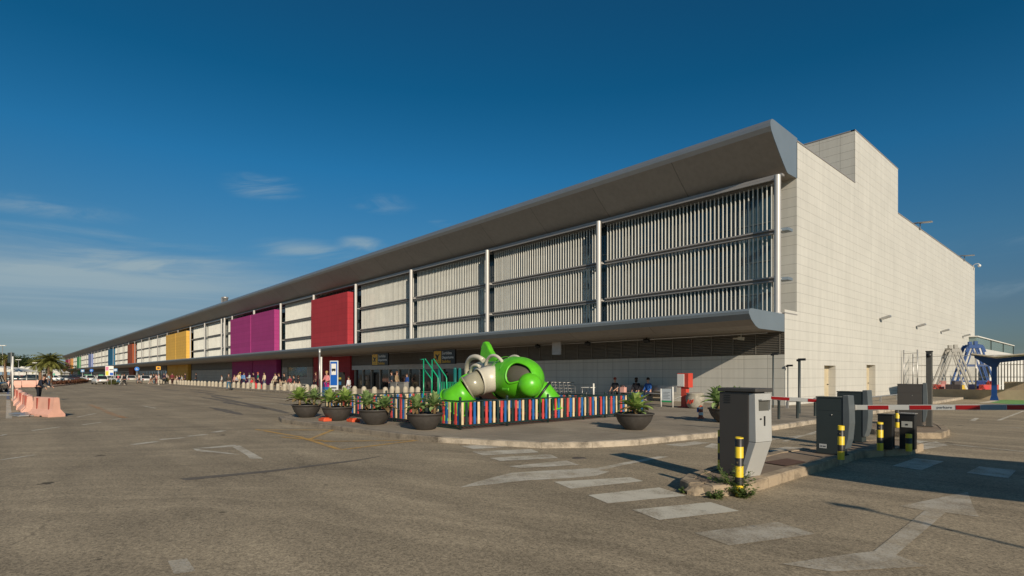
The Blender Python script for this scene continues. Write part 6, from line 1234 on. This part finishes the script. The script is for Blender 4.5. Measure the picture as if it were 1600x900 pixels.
# planted island with low red-brown hedge
b = MB(); poly = [at(80,604.5), at(128,598.5), at(130,597), at(80,599)]; b.prism(poly, 0, .14); struct(b, 'planted_island', M_PAVE2)
k = MB(); strip(k, [at(78,605), at(100,602.6), at(129,598.8)], .25, -.02, .18, 1.5, .01, 0, side=1); struct(k, 'planted_island_kerb', mat('kerb_peach', (.55,.40,.28), rough=.8))
M_HEDGE = leafmat('hedge_leaf', (.09,.03,.02), (.15,.07,.03)); q = MB(); rd = random.Random(11)
A0 = Vector((*at(84,602.5),0)); A1 = Vector((*at(127,598),0))
for kk in range(2600):
    p = A0.lerp(A1, rd.random()) + Vector((rd.uniform(-.6,.6), rd.uniform(-.2,1.2), rd.uniform(.14,.62))); a = Vector((rd.uniform(-1,1), rd.uniform(-1,1), rd.uniform(-1,1))).normalized()*.16; b_ = a.orthogonal().normalized()*.10; q.add([p-a,p+b_,p+a,p-b_], [(0,1,2,3)])
o = q.build('low_hedge', M_HEDGE); tag(o, 'low red-brown ground cover on the planted island', 'hedge')
for kk, (px, py, lab) in enumerate(((128.5,598,'round olive shrub at the right end of the planted island'),(176,601.5,'olive shrub at the foot of the information panel'))):
    x, y = at(px, py); q = MB()
    for j in range(700):
        v = Vector((rd.gauss(0,1), rd.gauss(0,1), abs(rd.gauss(0,1)))).normalized()*rd.uniform(.4,.85); a = Vector((rd.uniform(-1,1), rd.uniform(-1,1), rd.uniform(-1,1))).normalized()*.10; b_ = a.orthogonal().normalized()*.06; p = Vector((0,0,.1)) + v; q.add([p-a,p+b_,p+a,p-b_], [(0,1,2,3)])
    o = q.build('shrub', leafmat('shrub_leaf', (.06,.07,.02), (.13,.13,.04)) if kk == 0 else bpy.data.materials['shrub_leaf']); o.location = (x, y, 0); tag(o, lab, 'shrub')
# long low concrete kerb wall at the drop off
q = MB(); q.bb(-150,-108,18.05,18.35,.1,.62); o = q.build('low_wall', concrete('low_wall', (.42,.37,.28))); tag(o, 'long low pale wall behind the people at the drop-off kerb', 'wall')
———
Transcribe the material exactly, keeping every word and none of the pictures.

§ **COMPLETE ANSWER**
The Blender Python script for this scene continues. Write part 6, from line 1234 on. This part finishes the script. The script is for Blender 4.5. Measure the picture as if it were 1600x900 pixels.
# planted island with low red-brown hedge
b = MB(); poly = [at(80,604.5), at(128,598.5), at(130,597), at(80,599)]; b.prism(poly, 0, .14); struct(b, 'planted_island', M_PAVE2)
k = MB(); strip(k, [at(78,605), at(100,602.6), at(129,598.8)], .25, -.02, .18, 1.5, .01, 0, side=1); struct(k, 'planted_island_kerb', mat('kerb_peach', (.55,.40,.28), rough=.8))
M_HEDGE = leafmat('hedge_leaf', (.09,.03,.02), (.15,.07,.03)); q = MB(); rd = random.Random(11)
A0 = Vector((*at(84,602.5),0)); A1 = Vector((*at(127,598),0))
for kk in range(2600):
    p = A0.lerp(A1, rd.random()) + Vector((rd.uniform(-.6,.6), rd.uniform(-.2,1.2), rd.uniform(.14,.62))); a = Vector((rd.uniform(-1,1), rd.uniform(-1,1), rd.uniform(-1,1))).normalized()*.16; b_ = a.orthogonal().normalized()*.10; q.add([p-a,p+b_,p+a,p-b_], [(0,1,2,3)])
o = q.build('low_hedge', M_HEDGE); tag(o, 'low red-brown ground cover on the planted island', 'hedge')
for kk, (px, py, lab) in enumerate(((128.5,598,'round olive shrub at the right end of the planted island'),(176,601.5,'olive shrub at the foot of the information panel'))):
    x, y = at(px, py); q = MB()
    for j in range(700):
        v = Vector((rd.gauss(0,1), rd.gauss(0,1), abs(rd.gauss(0,1)))).normalized()*rd.uniform(.4,.85); a = Vector((rd.uniform(-1,1), rd.uniform(-1,1), rd.uniform(-1,1))).normalized()*.10; b_ = a.orthogonal().normalized()*.06; p = Vector((0,0,.1)) + v; q.add([p-a,p+b_,p+a,p-b_], [(0,1,2,3)])
    o = q.build('shrub', leafmat('shrub_leaf', (.06,.07,.02), (.13,.13,.04)) if kk == 0 else bpy.data.materials['shrub_leaf']); o.location = (x, y, 0); tag(o, lab, 'shrub')
# long low concrete kerb wall at the drop off
q = MB(); q.bb(-150,-108,18.05,18.35,.1,.62); o = q.build('low_wall', concrete('low_wall', (.42,.37,.28))); tag(o, 'long low pale wall behind the people at the drop-off kerb', 'wall')